## Exercise instructions
Among the lines listed below, count those that include the string "scene", and state only the count.

## Supplied information
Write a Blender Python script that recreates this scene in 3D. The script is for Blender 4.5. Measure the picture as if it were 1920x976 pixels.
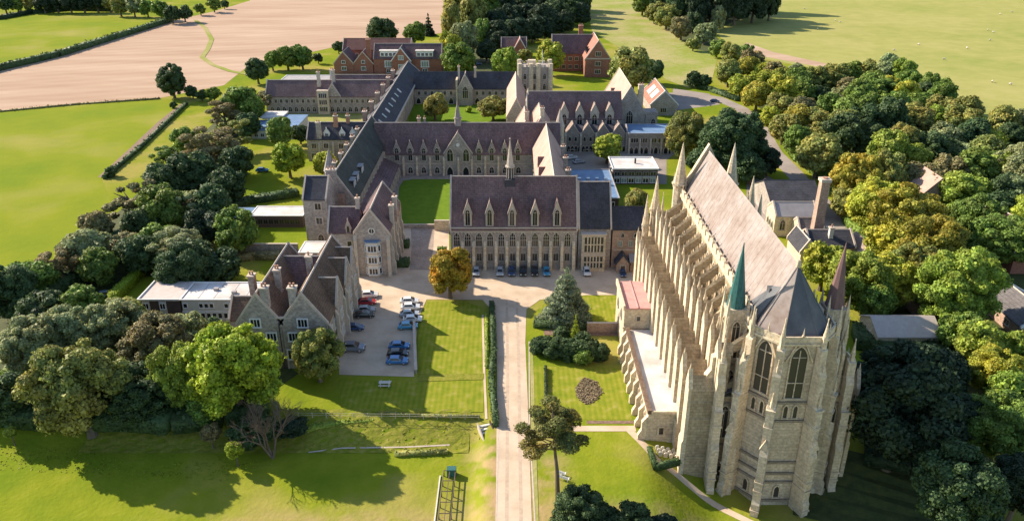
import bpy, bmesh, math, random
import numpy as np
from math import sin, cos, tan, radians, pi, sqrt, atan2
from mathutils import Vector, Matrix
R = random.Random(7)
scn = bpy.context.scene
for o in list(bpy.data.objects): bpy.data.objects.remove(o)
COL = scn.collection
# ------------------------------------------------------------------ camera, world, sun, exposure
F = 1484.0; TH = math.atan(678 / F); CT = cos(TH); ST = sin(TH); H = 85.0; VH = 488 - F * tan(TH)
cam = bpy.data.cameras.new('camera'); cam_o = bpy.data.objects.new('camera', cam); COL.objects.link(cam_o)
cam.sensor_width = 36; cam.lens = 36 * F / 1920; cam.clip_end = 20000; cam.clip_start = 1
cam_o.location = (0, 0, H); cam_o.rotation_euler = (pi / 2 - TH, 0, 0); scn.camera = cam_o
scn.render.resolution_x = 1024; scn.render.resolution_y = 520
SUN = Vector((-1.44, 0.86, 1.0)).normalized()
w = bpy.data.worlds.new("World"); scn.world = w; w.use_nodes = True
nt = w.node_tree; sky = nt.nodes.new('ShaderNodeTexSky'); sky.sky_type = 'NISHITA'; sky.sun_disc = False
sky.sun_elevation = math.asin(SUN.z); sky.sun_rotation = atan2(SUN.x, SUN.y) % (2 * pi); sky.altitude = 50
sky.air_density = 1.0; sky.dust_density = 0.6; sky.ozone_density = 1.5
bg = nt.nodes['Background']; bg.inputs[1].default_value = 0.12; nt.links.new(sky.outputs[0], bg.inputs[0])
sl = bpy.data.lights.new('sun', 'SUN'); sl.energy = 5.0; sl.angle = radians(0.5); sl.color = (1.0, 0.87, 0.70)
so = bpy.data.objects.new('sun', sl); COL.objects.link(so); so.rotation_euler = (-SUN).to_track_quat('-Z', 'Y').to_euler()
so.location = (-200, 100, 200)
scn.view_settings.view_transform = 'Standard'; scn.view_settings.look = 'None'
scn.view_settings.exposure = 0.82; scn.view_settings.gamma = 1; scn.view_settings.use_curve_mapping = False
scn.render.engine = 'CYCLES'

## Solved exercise
2